Procurar por materiais recicláveis, como plástico, alumínio, vidro e papelão, no lixão e nas lixeiras de Piedade (SP), no interior de São Paulo, foi por mais de dez anos a realidade de Dorival Gonçalves dos Santos Filho. Graduado em letras e atualmente com 32 anos, hoje o rapaz cursa doutorado em linguística em uma universidade federal e diz que deixou de se sentir invisível. “As pessoas não enxergavam que a gente estava lá [no lixão]. Não queriam ver. Me sentia no mesmo patamar que os cães que fuçavam os restos.”
Dorival esteve pela primeira vez no lixão com apenas 4 anos de idade. Na época, ele vivia com a mãe, um irmão e três irmãs em uma casa na periferia de Piedade. O linguista conta que a mãe reuniu a família e também vizinhos para ir ao aterro sanitário da cidade porque todos passavam dificuldades. “Lembro que fiquei doente porque a gente passava fome, mas ainda não ia sempre ao lixão, só quando a situação apertava”, afirma.
Aos cinco anos, Dorival foi matriculado em uma escola pública e começou a dividir o tempo entre as lixeiras da cidade – durante a manhã – e os estudos, à tarde. Além de recolher materiais, ele acompanhava as irmãs para vender alfaces que a mãe plantava em casa. “Meu pai trabalhava na área de construção em outras cidades e vinha para casa uma vez por mês, no máximo. O dinheiro que ele trazia não era suficiente. Tentávamos sobreviver de todas as formas”, lembra.
Comida, calçado e roupas
Quando recorriam ao lixão, a procura não era apenas por materiais para vender, segundo Dorival. Ele e as irmãs pegavam comida, calçados e roupas, já que só possuíam chinelos gastos para ir à escola. Os cadernos e lápis eram levados em sacolinhas de supermercado. O linguista diz ainda que vários momentos foram marcantes nesse período, mas destaca o fato de não ter tempo para brincar como as outras crianças e de receber provocações de alguns colegas.
Após concluir a oitava série, o linguista abandonou os estudos porque não conseguia conciliar com o trabalho. A família conseguia trabalhos temporários na agricultura da região, mas continuava indo ao lixão esporadicamente, um local que traz lembranças amargas a Dorival. “Viver do que os outros jogam é um trabalho subumano e perigoso. Estava sempre doente por conta dos cortes, tinha que tomar cuidado com os caminhões de lixo e ninguém nota quem trabalha lá, como se fôssemos parte da paisagem”, lembra.

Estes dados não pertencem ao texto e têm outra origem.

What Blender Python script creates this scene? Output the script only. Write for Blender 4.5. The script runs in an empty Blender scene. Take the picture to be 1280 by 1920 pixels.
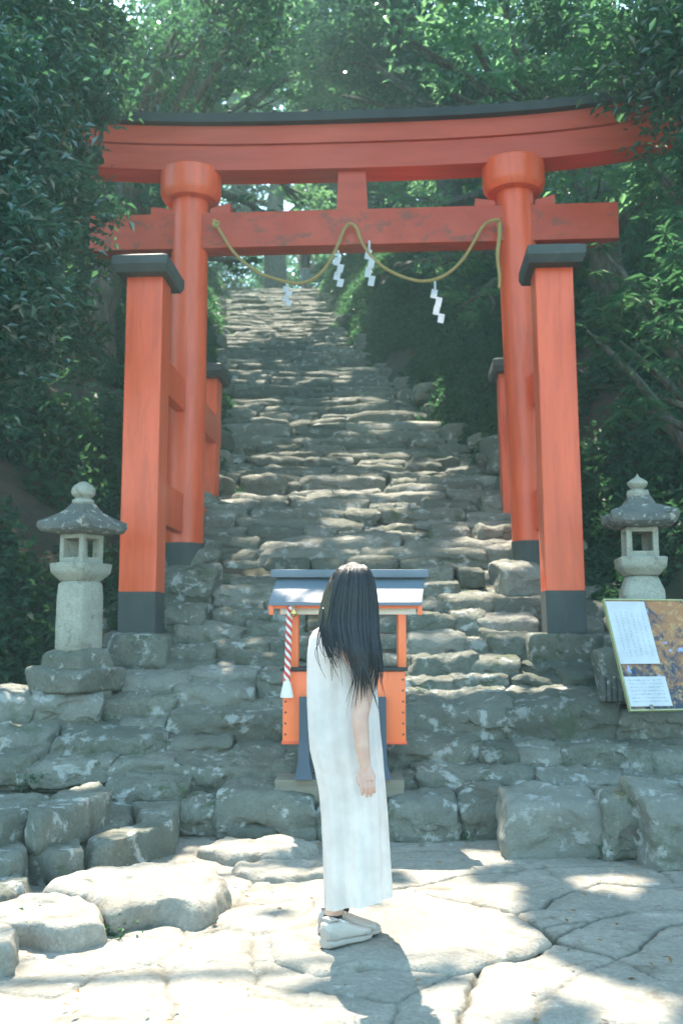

Com 21 anos, Dorival decidiu que precisava sair do lixão e voltar para a escola cursar o ensino médio. Optou por não fazer o supletivo e tentou procurar um emprego, mas ele considerava a cidade do interior paulista pequena e que não oferecia oportunidades. A família também havia aumentado, haviam mais quatro sobrinhos. Por isso, ele continuou tirando o sustento do lixão diariamente.